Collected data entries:
_____
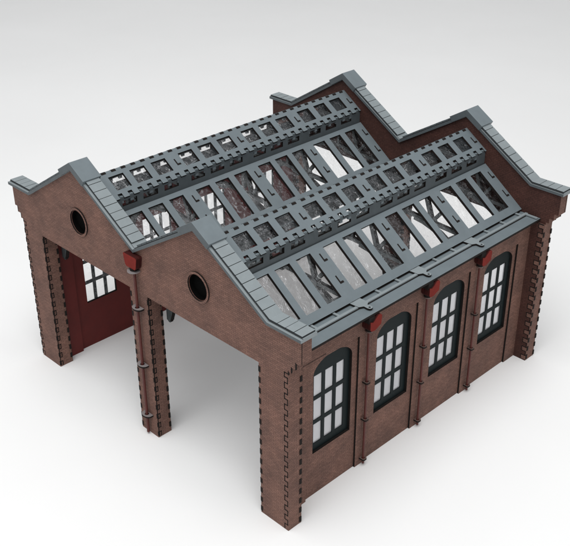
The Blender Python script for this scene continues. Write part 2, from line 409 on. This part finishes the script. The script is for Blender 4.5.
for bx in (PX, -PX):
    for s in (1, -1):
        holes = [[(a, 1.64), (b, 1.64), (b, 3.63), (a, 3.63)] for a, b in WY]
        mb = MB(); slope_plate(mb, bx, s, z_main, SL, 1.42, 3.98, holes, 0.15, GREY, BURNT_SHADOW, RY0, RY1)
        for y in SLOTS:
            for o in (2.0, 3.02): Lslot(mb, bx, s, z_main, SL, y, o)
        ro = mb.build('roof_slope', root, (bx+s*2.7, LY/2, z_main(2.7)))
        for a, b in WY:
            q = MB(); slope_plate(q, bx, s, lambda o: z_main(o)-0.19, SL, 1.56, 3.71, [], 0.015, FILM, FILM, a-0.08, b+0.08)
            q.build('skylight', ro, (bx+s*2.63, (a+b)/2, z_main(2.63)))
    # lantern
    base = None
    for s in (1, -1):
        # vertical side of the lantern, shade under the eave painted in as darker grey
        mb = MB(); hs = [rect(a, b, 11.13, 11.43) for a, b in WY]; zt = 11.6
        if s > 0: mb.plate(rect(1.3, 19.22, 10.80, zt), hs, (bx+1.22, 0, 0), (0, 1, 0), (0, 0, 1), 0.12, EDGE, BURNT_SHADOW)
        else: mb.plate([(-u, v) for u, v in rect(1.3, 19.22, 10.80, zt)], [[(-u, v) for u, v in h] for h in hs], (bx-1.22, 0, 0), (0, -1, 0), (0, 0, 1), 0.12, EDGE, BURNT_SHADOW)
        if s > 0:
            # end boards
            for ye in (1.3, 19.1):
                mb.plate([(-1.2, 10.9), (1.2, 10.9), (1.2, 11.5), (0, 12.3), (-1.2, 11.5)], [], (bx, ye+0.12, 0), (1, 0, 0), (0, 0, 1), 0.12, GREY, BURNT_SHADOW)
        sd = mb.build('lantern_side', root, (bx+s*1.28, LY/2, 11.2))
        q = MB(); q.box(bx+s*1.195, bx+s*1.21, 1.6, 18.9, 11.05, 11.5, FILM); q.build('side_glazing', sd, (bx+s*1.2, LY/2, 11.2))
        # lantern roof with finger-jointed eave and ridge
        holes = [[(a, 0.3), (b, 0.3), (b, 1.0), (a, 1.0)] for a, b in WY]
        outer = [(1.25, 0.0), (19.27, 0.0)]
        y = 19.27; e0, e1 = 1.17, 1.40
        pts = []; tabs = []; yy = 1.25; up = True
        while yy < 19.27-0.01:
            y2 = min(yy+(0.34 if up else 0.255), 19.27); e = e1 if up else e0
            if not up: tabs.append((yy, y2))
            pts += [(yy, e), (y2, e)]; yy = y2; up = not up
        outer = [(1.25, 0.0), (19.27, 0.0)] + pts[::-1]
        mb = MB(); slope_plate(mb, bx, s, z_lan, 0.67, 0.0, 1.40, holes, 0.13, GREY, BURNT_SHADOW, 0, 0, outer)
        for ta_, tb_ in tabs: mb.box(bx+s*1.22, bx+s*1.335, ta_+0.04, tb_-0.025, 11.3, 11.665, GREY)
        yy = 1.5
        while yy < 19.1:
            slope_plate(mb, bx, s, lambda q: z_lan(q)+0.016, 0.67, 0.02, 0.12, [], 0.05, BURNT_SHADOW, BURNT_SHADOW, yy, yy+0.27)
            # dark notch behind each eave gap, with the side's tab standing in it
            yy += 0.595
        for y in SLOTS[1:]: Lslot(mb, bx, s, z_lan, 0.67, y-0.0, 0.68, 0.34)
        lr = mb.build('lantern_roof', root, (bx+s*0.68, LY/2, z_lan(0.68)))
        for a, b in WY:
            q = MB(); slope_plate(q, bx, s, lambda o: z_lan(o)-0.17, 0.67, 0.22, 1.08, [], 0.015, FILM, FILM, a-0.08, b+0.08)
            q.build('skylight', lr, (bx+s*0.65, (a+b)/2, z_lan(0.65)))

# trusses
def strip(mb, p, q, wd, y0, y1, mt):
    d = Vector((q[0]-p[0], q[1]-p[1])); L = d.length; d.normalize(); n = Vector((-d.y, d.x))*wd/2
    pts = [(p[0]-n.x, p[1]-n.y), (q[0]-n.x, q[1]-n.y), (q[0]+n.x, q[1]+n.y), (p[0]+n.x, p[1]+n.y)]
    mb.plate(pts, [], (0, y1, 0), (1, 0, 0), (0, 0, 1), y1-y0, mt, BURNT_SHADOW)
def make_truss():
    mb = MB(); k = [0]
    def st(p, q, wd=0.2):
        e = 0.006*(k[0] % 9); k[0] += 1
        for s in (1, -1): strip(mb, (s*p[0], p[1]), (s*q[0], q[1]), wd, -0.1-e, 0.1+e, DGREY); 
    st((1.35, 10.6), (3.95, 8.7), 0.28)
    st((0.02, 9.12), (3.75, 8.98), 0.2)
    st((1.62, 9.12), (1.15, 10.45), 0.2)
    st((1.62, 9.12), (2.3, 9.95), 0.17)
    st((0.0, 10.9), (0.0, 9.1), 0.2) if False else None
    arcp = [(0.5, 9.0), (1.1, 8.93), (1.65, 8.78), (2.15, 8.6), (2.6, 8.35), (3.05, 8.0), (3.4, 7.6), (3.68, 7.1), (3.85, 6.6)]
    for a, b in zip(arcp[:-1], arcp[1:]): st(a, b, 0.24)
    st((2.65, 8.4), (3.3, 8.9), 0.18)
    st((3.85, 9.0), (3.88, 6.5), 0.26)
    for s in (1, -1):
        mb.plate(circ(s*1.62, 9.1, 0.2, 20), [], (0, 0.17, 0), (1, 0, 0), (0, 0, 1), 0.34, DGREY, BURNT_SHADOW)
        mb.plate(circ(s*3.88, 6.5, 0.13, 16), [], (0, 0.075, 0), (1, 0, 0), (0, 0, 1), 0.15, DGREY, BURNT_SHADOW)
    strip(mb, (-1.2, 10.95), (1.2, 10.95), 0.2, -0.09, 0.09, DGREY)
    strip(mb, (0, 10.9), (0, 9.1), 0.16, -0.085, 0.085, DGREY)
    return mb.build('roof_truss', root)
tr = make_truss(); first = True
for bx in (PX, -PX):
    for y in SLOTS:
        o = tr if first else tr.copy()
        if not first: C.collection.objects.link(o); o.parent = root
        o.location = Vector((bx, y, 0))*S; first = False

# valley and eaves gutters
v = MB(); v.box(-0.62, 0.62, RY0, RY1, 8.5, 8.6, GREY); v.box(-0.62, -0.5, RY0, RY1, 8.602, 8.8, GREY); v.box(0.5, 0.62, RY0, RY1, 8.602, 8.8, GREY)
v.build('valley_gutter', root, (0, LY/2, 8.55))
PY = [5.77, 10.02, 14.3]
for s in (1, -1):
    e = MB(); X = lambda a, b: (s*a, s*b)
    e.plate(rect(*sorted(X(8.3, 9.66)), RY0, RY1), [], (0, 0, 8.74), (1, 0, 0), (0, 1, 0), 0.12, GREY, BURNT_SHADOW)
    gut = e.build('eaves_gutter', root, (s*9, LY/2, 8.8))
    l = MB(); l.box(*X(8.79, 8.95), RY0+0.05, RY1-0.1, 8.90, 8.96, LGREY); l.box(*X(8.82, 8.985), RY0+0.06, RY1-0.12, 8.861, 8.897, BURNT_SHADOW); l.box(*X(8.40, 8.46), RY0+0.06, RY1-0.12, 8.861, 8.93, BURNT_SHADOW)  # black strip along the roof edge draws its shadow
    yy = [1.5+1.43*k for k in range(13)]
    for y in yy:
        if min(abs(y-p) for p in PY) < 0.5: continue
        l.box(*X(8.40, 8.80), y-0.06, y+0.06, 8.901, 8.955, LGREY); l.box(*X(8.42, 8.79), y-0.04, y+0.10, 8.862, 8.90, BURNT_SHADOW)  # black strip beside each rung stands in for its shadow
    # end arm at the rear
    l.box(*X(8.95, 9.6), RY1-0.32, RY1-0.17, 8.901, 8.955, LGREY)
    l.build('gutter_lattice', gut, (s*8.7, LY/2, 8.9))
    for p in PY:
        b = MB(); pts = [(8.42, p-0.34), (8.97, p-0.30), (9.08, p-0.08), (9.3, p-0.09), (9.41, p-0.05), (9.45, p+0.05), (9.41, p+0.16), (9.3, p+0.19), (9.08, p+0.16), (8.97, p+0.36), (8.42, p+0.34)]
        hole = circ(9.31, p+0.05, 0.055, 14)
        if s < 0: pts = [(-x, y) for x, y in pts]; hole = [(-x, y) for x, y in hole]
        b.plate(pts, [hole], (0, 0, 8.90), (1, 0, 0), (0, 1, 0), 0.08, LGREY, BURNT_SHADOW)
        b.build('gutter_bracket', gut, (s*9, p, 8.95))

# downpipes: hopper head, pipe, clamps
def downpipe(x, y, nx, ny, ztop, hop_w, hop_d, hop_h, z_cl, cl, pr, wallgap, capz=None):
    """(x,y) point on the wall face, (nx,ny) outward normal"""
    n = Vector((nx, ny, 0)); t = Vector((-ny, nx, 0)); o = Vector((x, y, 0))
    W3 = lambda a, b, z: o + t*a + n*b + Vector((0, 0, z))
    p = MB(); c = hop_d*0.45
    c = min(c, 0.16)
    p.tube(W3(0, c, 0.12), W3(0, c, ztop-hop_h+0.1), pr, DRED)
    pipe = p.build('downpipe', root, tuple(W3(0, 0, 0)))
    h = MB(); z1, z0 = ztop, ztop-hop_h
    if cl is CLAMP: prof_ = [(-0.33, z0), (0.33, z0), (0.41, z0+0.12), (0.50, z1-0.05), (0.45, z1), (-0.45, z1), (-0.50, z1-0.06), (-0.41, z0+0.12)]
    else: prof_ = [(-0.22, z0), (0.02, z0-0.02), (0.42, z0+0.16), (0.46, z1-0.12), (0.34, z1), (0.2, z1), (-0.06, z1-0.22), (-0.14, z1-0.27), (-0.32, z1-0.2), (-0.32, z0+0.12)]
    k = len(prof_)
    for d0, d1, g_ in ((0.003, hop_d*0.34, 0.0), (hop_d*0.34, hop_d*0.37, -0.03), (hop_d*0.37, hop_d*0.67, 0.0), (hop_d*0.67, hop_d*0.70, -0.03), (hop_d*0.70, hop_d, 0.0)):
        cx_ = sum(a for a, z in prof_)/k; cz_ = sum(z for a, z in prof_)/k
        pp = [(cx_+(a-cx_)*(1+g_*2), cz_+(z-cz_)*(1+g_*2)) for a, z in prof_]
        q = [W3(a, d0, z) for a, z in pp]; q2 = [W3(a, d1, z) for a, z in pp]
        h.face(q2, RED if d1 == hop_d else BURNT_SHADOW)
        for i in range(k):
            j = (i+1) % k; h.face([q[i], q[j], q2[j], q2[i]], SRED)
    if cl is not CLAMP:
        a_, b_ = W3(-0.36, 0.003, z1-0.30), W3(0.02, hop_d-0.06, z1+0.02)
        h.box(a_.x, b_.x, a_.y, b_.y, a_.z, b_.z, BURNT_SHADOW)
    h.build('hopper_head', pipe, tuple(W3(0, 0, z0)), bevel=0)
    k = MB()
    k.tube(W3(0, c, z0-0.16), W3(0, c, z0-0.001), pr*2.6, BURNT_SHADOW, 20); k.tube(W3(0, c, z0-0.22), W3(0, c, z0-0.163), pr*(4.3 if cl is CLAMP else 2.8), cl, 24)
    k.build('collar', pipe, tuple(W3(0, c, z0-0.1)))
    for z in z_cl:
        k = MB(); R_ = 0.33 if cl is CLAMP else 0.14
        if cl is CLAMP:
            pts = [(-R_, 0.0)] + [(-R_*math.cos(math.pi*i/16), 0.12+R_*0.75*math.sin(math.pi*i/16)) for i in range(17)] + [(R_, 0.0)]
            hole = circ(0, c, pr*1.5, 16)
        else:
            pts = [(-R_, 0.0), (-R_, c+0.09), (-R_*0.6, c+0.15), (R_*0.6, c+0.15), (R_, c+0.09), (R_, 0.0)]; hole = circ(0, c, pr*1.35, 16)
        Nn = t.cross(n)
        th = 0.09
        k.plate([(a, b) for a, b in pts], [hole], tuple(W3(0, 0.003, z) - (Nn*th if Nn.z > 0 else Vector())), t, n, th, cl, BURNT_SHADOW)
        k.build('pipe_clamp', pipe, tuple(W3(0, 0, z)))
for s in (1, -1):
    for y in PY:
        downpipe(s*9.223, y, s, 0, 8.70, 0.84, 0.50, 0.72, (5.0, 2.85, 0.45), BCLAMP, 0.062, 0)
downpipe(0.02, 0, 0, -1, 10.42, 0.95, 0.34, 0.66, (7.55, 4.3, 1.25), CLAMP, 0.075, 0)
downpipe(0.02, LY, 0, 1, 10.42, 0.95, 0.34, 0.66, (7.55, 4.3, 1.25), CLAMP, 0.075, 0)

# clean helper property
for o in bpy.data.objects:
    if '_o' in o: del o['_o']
_____
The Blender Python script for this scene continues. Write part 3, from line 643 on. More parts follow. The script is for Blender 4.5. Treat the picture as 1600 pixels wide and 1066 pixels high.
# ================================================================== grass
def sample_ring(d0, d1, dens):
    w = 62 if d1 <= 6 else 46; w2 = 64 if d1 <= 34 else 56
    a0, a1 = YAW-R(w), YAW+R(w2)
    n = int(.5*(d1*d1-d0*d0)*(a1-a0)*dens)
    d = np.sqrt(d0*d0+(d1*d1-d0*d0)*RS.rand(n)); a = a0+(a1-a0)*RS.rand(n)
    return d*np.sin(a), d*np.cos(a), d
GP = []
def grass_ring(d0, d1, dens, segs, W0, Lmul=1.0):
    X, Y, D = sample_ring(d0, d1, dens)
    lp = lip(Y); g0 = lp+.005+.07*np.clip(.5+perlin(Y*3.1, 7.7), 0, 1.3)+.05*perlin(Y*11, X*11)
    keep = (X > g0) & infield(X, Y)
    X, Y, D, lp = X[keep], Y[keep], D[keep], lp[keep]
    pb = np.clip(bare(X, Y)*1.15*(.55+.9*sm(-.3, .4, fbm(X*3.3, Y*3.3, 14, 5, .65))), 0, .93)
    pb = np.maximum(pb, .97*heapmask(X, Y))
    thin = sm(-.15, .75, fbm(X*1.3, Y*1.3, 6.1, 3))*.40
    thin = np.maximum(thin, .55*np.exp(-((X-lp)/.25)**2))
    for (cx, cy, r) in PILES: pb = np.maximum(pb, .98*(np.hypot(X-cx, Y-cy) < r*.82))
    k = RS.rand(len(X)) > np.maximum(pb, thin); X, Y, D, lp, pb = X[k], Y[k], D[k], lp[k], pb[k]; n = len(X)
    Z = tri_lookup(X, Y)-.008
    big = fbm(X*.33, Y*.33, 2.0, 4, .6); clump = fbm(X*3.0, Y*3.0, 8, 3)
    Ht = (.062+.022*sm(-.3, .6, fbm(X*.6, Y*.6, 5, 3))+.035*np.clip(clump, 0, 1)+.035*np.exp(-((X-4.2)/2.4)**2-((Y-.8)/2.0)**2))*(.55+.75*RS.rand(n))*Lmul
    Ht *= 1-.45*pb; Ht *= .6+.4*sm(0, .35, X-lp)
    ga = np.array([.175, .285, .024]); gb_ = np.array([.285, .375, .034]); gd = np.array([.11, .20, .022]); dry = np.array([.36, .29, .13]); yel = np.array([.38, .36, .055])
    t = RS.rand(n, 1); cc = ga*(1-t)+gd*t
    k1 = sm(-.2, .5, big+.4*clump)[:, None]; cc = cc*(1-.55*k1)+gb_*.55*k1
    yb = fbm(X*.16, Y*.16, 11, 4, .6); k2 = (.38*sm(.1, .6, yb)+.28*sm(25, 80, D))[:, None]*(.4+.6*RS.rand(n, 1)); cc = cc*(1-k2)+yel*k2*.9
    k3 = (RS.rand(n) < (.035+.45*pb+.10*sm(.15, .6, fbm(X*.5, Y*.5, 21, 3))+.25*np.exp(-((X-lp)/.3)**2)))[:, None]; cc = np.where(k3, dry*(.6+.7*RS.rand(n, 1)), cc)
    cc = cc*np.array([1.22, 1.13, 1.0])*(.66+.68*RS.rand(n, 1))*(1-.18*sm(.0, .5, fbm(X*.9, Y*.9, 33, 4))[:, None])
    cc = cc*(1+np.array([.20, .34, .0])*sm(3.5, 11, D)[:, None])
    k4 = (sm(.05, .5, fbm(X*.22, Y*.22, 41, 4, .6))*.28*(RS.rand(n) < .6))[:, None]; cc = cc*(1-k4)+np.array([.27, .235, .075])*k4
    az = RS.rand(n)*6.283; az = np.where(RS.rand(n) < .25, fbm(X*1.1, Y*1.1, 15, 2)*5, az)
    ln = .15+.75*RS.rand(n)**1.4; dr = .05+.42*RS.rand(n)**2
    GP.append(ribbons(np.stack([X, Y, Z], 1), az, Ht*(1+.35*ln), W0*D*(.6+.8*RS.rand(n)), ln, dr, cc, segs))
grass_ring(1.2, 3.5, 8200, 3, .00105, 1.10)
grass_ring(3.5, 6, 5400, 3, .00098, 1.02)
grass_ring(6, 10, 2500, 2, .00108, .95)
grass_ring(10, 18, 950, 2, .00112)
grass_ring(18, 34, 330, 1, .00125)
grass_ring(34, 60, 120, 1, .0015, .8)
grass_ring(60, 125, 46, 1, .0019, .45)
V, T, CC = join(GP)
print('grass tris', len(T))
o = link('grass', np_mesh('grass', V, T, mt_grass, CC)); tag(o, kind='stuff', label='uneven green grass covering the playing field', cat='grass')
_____
### Task goal
How many lines in these entries hold the string "Blender"? Answer with the number alone.

### Exercise answer
2